Set down the material exactly as given, please, from its first line through the line that includes "SC.camera = cam".
━━━ Dataset section
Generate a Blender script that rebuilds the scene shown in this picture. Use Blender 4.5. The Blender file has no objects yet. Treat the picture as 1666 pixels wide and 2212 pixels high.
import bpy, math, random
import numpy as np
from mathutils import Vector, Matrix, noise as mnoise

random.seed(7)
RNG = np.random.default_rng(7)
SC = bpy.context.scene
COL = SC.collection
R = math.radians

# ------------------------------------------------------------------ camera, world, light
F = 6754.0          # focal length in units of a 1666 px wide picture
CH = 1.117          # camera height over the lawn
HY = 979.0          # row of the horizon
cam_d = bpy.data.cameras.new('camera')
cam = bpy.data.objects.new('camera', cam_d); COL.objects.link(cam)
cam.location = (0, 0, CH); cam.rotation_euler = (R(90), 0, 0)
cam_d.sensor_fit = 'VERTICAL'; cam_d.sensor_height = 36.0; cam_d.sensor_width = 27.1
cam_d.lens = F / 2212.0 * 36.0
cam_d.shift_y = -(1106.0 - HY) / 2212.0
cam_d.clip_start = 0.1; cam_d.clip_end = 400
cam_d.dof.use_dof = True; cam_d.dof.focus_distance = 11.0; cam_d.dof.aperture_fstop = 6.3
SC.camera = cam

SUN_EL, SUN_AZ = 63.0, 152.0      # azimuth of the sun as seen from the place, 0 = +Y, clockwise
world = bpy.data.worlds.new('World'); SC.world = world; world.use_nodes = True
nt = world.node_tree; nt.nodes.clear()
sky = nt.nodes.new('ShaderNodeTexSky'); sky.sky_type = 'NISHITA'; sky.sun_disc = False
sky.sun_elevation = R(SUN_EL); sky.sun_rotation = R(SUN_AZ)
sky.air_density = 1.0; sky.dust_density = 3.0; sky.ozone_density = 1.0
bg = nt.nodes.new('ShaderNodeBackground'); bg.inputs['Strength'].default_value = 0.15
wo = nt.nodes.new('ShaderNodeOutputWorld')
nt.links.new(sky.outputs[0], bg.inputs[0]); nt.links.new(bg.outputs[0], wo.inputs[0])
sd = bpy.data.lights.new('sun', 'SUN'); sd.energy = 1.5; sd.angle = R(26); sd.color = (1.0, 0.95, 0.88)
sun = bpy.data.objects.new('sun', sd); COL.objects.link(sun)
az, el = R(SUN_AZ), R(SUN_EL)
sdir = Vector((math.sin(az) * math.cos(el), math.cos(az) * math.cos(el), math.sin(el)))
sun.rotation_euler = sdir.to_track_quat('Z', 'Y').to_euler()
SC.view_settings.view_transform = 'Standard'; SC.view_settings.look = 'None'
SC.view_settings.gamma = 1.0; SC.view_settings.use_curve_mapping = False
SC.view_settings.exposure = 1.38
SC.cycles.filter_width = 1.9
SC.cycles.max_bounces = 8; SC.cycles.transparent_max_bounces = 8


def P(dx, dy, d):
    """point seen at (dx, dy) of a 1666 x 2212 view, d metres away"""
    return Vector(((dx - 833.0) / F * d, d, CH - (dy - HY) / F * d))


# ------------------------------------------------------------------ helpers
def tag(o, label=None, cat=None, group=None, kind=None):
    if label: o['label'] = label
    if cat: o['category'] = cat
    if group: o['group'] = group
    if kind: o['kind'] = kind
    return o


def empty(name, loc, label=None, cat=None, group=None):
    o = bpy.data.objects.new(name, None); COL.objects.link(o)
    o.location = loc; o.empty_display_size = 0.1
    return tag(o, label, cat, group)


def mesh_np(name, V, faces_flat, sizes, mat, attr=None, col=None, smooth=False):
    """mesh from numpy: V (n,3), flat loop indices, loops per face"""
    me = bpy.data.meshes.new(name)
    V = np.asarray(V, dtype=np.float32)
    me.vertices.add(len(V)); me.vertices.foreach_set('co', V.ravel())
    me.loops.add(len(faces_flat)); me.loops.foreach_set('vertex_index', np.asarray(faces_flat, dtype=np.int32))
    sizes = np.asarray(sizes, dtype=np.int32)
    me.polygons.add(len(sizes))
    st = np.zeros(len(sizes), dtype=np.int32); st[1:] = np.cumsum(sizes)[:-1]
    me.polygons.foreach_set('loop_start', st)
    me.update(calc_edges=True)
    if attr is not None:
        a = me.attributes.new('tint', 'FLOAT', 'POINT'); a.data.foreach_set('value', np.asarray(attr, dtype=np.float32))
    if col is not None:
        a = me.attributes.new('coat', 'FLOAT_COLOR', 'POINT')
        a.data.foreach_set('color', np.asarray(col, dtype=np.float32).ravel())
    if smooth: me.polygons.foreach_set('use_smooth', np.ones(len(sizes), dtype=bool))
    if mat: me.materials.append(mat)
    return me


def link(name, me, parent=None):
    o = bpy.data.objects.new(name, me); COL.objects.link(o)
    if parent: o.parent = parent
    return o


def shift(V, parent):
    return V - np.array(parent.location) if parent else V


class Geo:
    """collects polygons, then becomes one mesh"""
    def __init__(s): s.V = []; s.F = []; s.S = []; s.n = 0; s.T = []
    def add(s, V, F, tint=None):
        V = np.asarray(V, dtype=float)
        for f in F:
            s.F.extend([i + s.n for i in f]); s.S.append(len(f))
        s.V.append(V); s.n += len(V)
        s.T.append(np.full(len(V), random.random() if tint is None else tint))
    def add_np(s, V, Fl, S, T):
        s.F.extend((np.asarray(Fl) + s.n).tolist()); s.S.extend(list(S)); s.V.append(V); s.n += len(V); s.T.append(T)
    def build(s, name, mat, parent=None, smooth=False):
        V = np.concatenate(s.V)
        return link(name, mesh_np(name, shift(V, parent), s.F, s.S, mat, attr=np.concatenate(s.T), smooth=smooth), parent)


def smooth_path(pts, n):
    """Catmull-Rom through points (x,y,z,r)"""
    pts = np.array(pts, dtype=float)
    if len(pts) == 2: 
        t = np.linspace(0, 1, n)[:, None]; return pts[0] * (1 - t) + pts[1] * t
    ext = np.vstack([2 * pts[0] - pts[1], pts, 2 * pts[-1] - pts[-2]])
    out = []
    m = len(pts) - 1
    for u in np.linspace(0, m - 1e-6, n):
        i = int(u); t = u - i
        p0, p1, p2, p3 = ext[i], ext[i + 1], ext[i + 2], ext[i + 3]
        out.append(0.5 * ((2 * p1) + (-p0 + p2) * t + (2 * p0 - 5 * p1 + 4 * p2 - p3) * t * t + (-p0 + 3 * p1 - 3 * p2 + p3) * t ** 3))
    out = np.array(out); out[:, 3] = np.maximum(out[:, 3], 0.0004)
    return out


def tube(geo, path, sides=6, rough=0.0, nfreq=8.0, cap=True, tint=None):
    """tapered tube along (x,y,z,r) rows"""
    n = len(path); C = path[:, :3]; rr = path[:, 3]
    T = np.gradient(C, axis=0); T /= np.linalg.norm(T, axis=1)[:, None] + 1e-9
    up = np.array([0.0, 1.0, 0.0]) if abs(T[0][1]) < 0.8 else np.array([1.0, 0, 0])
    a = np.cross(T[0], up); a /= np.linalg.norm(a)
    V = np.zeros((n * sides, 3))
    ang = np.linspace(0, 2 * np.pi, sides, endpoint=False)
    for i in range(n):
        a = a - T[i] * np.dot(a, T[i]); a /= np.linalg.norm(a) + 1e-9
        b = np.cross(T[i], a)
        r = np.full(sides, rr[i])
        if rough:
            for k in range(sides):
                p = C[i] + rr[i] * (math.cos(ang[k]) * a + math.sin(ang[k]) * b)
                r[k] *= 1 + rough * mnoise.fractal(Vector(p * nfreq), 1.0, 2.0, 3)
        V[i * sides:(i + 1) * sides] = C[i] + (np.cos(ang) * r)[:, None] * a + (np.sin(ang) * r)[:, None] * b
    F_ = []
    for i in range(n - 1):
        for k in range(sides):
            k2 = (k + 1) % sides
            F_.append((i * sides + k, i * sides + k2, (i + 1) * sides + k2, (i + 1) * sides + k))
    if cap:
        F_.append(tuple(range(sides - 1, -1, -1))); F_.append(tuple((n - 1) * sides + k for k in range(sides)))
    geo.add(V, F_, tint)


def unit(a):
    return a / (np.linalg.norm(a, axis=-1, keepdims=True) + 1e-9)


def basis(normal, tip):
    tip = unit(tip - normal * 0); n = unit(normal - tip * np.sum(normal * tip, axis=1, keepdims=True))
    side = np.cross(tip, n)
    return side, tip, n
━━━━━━
> **Exercise solution**
Generate a Blender script that rebuilds the scene shown in this picture. Use Blender 4.5. The Blender file has no objects yet. Treat the picture as 1666 pixels wide and 2212 pixels high.
import bpy, math, random
import numpy as np
from mathutils import Vector, Matrix, noise as mnoise

random.seed(7)
RNG = np.random.default_rng(7)
SC = bpy.context.scene
COL = SC.collection
R = math.radians

# ------------------------------------------------------------------ camera, world, light
F = 6754.0          # focal length in units of a 1666 px wide picture
CH = 1.117          # camera height over the lawn
HY = 979.0          # row of the horizon
cam_d = bpy.data.cameras.new('camera')
cam = bpy.data.objects.new('camera', cam_d); COL.objects.link(cam)
cam.location = (0, 0, CH); cam.rotation_euler = (R(90), 0, 0)
cam_d.sensor_fit = 'VERTICAL'; cam_d.sensor_height = 36.0; cam_d.sensor_width = 27.1
cam_d.lens = F / 2212.0 * 36.0
cam_d.shift_y = -(1106.0 - HY) / 2212.0
cam_d.clip_start = 0.1; cam_d.clip_end = 400
cam_d.dof.use_dof = True; cam_d.dof.focus_distance = 11.0; cam_d.dof.aperture_fstop = 6.3
SC.camera = cam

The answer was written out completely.